I was wrong about a couple things. First, you can grab entries from RSS feeds that are set up to only display partial articles (up to the jump break). Second, that text-wrap issue turned out to only be a problem on one blog post. I'm not sure why that blog post had problems when none of the others did.

Another thing I like about this add-on - each "article" (blog post, grabbed web page text, etc.) is treated like a chapter, so, on the Nook, I can jump to a particular article (the default chapter title for each post/article/bit of grabbed text is "Article #", where # is a number, but I think you might be able to change this in the add-on's edit mode - I haven't tried this yet).

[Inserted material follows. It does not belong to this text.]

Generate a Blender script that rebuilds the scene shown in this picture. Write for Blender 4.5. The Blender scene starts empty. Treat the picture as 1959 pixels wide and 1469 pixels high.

Some things I wish this add-on could do: I grabbed a couple blog posts, but didn't turn them into an EPUB file. I turned off my computer. When I turned my computer back on, there were no grabbed posts. It would be nice if there were a way to save your grabbed posts so you could accumulate however many you like and then create an EPUB file when you've decided you have enough things collected. I would also like it if there were a way to mark RSS feed entries as having been added to an EPUB file. At first, it looked like the ones that hadn't been added stayed bolded, while the ones that had were no longer bold. However, when I turned off my computer and then later got back on, all entries were bolded again.

For the most part, this seems to be a really nifty and useful Firefox add-on. Now I've got a whole bunch of posts I'd been meaning to catch up on saved on my Nook, for reading during spare moments here and there.